Q: Also, in light of the emmys. Greatest "tv' star to transition to film or even stage?
-Agent 101


A: My answer to your question would be Clint Eastwood based on longevity, variety of projects and success at the box office and with critics. Eastwood first rose to national attention as Rowdy Yates on Rawhide from 1950 to 1965. He had a few lean years after the series ended, but found a niche in low budget westerns. Dirty Harry in 1971 started a popular film franchise and made Eastwood one of the biggest stars of the 1970s and early 1980s. After a dip in the late 1980s, Eastwood redefined himself as a director with Unforgiven in 1992. He's won two best director actor Oscars for Unforgiven and Million Dollar Baby, which also took the best picture prizes. Eastwood also received best acting nominations for his roles in those movies.

Other names that immediately come to mind are George Clooney, Bruce Willis, John Travolta and Will Smith.



Q: OK, my question is how did Raquel Welch end up in the starring role of the 1972 movie "Kansas City Bomber"? Welch (and a very young Jodie Foster) appear in this drama about the world of roller derby. Today the movie looks like a joke but it was a serious movie. Was roller derby that popular in '72 that Welch considered this a good role or did she just need a paycheck?
-Noir Fan 01


A: Kansas City Bomber is an MGM movie from 1972 starring Raquel Welch as K.C. Carr. Carr has just left her successful roller derby team in Kansas City to join one in Portland, Ore. Team owner Burt Henry (Kevin McCarthy) has desires on Carr. This causes him to trade Carr's best friend on the team away and rig the fans to boo Hank Hopkins (Norman Alden), the star male skater who also has eyes for her. Carr agrees to lose a skate off to Jackie Burdette (Helena Kallaniotes, who earned a Golden Globe nomination for her part), so she can go with Henry to set up a new team in Chicago. Carr doesn't trust Henry anymore and wins the match up to stay in Portland. Jodie Foster plays Carr's young daughter, Rita.

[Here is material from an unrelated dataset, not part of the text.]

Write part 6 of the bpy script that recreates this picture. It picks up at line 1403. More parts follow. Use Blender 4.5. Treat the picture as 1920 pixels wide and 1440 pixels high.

Writer Barry Sandler got Welch interested in the movie by simply showing up at her house and leaving a copy of the script with her assistant, according to IMDB. Welch didn't want to be seen as only a sex symbol, but she didn't run from that image. It's reasonable to think Welch liked the mix of a strong and sexy woman Carr was. Rollery derby was very popular in the early 1970s and something like Kansas City Bomber could be seen as an equivalent to The Wrestler in the idea of trying to take an inside look at the real people involved in this over the top, flashy pseudo-sport.



Don't die.
"I just want a little piece of the action so I don't have to apologize every time I turn around, that's all."